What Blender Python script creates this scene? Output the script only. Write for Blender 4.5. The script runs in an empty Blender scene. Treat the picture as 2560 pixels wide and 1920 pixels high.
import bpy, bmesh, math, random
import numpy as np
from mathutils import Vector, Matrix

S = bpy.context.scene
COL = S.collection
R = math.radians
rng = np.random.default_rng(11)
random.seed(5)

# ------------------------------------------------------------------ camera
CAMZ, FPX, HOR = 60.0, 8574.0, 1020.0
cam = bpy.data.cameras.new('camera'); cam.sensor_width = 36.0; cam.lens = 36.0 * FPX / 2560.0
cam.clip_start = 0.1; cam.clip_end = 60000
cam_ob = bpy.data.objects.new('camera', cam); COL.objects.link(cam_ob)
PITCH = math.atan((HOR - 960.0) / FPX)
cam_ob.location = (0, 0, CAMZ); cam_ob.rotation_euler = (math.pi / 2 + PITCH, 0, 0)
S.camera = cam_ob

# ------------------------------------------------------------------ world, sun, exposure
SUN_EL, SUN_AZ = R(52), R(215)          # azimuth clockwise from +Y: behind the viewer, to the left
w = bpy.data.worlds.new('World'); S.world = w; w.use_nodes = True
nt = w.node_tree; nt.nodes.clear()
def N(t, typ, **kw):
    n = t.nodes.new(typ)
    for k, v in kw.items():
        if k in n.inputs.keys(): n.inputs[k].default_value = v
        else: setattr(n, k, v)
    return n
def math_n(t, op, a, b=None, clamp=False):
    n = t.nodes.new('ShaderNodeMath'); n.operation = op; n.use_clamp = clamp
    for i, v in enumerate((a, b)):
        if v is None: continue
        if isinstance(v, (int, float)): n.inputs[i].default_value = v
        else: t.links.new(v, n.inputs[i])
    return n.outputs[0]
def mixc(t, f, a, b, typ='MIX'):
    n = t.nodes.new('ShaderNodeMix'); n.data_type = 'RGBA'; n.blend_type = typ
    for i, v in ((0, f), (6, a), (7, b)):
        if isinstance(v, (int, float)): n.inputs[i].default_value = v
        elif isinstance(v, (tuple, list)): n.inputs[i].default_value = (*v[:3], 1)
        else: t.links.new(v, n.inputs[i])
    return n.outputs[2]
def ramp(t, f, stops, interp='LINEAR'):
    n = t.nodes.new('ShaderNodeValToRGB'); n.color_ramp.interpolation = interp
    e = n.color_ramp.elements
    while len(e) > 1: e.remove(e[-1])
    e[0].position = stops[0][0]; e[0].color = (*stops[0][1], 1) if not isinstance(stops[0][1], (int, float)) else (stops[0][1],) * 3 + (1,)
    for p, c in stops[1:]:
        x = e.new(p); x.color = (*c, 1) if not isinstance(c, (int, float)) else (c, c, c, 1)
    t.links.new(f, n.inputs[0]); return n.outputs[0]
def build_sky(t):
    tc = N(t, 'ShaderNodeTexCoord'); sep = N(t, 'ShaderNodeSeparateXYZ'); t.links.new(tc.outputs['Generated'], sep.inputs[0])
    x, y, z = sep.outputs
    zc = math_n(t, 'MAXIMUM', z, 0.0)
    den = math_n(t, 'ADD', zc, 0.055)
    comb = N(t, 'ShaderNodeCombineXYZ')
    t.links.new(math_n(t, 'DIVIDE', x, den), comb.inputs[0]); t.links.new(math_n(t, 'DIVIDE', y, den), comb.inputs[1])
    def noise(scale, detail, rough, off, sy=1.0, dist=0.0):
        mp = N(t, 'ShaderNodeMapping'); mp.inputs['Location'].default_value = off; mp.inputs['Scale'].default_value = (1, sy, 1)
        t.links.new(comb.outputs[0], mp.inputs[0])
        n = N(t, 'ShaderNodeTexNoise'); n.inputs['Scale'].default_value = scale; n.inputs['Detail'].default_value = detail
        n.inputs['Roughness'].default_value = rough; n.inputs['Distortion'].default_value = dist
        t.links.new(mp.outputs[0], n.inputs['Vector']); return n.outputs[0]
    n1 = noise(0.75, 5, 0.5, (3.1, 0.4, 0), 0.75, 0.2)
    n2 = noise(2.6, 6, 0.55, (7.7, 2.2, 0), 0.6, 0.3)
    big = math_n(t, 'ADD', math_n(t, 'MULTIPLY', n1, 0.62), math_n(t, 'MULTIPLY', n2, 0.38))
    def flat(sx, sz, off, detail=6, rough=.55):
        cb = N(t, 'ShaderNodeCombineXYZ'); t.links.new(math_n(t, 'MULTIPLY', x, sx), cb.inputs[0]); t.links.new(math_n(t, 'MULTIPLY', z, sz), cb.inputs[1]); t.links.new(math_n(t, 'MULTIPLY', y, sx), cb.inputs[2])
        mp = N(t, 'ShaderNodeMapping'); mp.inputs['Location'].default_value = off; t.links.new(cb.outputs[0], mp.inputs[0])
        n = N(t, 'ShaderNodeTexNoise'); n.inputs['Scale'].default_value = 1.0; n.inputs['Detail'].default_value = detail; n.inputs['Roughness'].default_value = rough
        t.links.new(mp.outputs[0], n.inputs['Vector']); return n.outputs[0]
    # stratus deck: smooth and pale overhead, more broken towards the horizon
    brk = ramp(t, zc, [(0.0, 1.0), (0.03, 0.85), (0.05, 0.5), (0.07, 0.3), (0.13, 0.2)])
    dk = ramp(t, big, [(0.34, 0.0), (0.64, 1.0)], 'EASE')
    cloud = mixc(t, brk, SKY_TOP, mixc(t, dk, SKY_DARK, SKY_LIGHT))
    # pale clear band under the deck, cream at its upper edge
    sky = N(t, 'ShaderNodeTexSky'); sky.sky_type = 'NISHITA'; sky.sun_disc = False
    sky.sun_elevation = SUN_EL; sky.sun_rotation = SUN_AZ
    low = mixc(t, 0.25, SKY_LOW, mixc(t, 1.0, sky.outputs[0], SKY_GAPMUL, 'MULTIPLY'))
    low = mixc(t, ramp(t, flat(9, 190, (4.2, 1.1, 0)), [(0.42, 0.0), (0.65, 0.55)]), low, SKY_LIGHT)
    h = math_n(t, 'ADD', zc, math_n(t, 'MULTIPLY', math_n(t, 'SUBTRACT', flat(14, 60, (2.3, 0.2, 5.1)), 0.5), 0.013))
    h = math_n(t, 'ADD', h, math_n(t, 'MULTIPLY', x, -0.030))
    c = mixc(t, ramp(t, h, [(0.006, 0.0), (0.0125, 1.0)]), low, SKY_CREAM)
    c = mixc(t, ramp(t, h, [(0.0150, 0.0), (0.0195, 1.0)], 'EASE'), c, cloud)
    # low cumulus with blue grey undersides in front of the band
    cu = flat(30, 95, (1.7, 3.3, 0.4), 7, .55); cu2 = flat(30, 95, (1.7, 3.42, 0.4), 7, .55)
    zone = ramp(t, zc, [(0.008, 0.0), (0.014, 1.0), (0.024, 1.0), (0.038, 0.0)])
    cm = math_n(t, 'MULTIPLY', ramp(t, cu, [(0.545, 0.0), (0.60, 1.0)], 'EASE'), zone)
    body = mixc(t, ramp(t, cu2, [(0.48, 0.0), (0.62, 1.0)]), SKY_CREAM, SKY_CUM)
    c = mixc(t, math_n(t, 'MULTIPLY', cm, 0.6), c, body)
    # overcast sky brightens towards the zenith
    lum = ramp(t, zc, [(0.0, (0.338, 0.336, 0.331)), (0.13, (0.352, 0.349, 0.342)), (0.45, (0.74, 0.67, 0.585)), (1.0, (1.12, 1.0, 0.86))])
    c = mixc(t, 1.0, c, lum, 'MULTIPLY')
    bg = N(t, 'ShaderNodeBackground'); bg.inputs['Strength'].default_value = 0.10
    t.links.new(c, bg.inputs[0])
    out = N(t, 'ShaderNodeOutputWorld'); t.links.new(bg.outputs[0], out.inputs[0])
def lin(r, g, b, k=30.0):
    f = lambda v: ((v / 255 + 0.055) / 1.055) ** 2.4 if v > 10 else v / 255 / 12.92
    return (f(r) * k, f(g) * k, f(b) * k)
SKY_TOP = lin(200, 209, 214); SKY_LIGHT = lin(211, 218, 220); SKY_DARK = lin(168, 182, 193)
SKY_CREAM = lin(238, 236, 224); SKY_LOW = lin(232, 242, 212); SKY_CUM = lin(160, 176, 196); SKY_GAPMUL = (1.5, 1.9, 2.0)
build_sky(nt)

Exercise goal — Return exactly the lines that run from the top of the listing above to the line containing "random.seed(5)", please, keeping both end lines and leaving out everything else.

Expected output —
What Blender Python script creates this scene? Output the script only. Write for Blender 4.5. The script runs in an empty Blender scene. Treat the picture as 2560 pixels wide and 1920 pixels high.
import bpy, bmesh, math, random
import numpy as np
from mathutils import Vector, Matrix

S = bpy.context.scene
COL = S.collection
R = math.radians
rng = np.random.default_rng(11)
random.seed(5)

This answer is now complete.